観終わったあと、口いっぱいに銃弾を詰め込まれる感じで、しばらくしゃべれません。
その映画で、ディカプリオは悪役でした。
それもどうしようもなく残虐非道で、下衆な悪役。
救いがたいほどの下の下。
でもね、それが魅力的だったんです。
あのスイートフェイスでキレた悪役をやられるとハマるハマる。

 

ディカプリオの魅力は、「狂」であり「凶」でこそ発揮されるのだと知りました。

 

話がようやく先頭に追いつきました。
そうです、ギャツビーなディカプリオの話です。

 

ギャツビーなディカプリオは、一言でいうと、「おっさん」でした。

映画の年齢設定としては32歳かそこらだったはずですが、
もっと、可愛いおっさんでした。

 

そして、わたしは気づいたのです。
「おっさんなディカプリオこそ、わたしが求めていたディカプリオだ」と。

 

いつまでも甘いディカプリオの顔。
おっさんでも甘いディカプリオの顔。

 

でも、ディカプリオはもう、ロミオではありませんでした。

 

蛇足ですが、わたしはロミオという役は、
「年齢的に精神的にロミオそのものの役者」が演じてもまったくドラマ性がないと思います。
つまんないでしょ。
ロミオと同一化するだけでは、ロミオ以下にしかならないでしょ。
「ロミオを全力で生き抜くあまりロミオでなくなる」という現象こそがロミオであり、
役を演じることで結果的に役が剥がれてしまう激しい運動そのものが、
死へ求心していくロミオという存在に説得力を与えることができます。

 

ディカプリオがロミオを演じたとき、ディカプリオは奇跡的にロミオそのものでした。
だからつまらなかった。

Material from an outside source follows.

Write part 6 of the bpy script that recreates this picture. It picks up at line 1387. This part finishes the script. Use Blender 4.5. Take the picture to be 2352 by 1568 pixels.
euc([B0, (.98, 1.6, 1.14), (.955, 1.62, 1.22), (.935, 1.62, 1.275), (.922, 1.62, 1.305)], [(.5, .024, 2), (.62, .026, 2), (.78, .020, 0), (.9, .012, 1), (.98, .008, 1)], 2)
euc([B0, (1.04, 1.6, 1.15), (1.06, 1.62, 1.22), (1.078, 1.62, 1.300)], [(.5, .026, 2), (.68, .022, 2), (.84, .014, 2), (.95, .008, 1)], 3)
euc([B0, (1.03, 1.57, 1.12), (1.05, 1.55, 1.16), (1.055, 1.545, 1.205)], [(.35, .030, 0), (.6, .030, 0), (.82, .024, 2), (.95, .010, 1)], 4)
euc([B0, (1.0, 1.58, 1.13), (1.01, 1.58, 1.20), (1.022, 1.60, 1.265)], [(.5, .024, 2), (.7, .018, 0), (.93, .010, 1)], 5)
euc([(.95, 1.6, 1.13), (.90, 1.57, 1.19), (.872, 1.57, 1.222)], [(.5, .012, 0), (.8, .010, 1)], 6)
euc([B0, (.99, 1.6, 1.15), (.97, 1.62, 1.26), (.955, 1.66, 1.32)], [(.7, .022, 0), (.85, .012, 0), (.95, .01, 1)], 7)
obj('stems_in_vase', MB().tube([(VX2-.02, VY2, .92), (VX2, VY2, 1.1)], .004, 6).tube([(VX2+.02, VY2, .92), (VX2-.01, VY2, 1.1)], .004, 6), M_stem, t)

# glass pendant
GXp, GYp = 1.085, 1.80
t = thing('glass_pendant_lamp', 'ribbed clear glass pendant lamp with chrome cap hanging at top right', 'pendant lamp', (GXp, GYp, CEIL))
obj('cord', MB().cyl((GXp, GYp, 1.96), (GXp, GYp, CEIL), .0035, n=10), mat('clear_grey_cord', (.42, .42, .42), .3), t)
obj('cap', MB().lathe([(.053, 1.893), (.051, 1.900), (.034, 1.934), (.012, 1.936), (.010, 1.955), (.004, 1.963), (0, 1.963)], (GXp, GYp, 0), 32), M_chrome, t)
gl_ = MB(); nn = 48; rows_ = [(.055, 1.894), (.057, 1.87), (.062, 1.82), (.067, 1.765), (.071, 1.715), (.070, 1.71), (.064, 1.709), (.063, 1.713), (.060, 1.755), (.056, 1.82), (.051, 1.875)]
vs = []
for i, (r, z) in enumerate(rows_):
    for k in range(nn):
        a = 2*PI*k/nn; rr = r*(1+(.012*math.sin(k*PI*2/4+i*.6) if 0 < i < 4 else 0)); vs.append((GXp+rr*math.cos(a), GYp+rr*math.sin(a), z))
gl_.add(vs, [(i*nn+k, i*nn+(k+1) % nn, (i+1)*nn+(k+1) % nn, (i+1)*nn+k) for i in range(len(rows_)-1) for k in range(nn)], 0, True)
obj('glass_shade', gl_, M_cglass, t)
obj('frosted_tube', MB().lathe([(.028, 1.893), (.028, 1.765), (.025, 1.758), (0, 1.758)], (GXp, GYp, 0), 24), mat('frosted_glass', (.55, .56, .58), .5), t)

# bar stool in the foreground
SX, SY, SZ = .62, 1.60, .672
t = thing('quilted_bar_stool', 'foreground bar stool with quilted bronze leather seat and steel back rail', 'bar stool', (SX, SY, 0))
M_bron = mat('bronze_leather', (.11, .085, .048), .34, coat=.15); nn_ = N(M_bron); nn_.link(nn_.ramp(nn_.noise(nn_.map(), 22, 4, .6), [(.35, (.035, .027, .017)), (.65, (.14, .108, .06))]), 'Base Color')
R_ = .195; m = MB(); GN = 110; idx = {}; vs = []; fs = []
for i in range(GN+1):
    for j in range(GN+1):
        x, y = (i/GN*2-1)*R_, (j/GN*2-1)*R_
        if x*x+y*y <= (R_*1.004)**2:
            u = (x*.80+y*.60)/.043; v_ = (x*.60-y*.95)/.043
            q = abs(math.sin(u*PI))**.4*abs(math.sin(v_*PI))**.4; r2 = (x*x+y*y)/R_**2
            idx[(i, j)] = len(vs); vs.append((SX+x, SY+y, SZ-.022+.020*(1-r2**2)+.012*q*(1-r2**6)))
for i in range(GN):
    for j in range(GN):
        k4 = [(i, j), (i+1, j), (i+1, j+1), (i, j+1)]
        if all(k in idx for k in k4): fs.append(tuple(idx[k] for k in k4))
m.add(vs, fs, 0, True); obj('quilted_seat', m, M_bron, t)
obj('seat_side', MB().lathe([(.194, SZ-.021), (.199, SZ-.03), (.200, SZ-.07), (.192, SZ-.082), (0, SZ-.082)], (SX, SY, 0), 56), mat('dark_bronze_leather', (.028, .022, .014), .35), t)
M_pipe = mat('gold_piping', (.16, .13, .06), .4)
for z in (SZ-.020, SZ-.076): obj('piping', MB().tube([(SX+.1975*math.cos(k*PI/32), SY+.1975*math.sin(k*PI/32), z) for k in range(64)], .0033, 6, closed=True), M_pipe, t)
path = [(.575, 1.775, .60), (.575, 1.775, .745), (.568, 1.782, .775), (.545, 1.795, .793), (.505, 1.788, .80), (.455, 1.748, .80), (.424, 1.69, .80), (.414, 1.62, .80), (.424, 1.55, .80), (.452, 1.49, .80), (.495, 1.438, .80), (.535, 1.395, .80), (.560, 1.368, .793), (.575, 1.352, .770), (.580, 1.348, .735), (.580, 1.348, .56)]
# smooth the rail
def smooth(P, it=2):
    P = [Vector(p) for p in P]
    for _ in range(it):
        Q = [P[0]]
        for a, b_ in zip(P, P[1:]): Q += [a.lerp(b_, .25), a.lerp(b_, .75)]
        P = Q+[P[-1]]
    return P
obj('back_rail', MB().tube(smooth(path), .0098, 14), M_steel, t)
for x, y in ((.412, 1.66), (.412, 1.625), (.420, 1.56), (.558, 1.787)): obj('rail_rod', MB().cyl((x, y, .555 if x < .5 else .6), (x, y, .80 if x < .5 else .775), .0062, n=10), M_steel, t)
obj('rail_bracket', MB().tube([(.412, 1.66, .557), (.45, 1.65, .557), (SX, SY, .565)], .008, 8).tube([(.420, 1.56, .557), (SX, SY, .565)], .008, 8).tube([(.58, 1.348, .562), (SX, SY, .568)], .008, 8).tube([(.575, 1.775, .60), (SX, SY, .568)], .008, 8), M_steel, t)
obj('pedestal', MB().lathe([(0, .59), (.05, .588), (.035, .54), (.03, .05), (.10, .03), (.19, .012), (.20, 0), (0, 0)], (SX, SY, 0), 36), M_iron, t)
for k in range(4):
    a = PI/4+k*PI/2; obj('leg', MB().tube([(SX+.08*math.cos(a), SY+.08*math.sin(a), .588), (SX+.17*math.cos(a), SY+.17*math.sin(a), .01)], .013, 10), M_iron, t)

ロミオから逸脱していなかったから。
レオ様イケメン様でしたけど。

 

でも今、ギャツビーを演じるディカプリオは、
見た目はロミオマスクのままでも、中身はロミオ失格でした。
もうね、おっさんでした。

 

だから、すばらしかった。
そのことにどんなに心躍ったか。
嬉しかったなぁ。

 

これからどんどん年を重ね、どんどん老けていくレオ様。
そのことがわたしは幸せでなりません。

 

ディカプリオは老けてこそ、老けてこそなのです。

 

じいさんという言葉以外に形容する言葉がなくなった時に、
「好きな俳優:レオ様」とフェイスブックに書き足したいと思います。
フェイスブックやってませんけど。

 

わたしの愛する宝塚でも、『グレート・ギャツビー』として舞台化されています。
今いちばん観たいギャツビーはもちろん、蘭寿とむさんのギャツビーです。

 

絶対いい男なんだよ・・・蘭寿ギャツビー。
真剣に観たいです、ランジュビー・・・。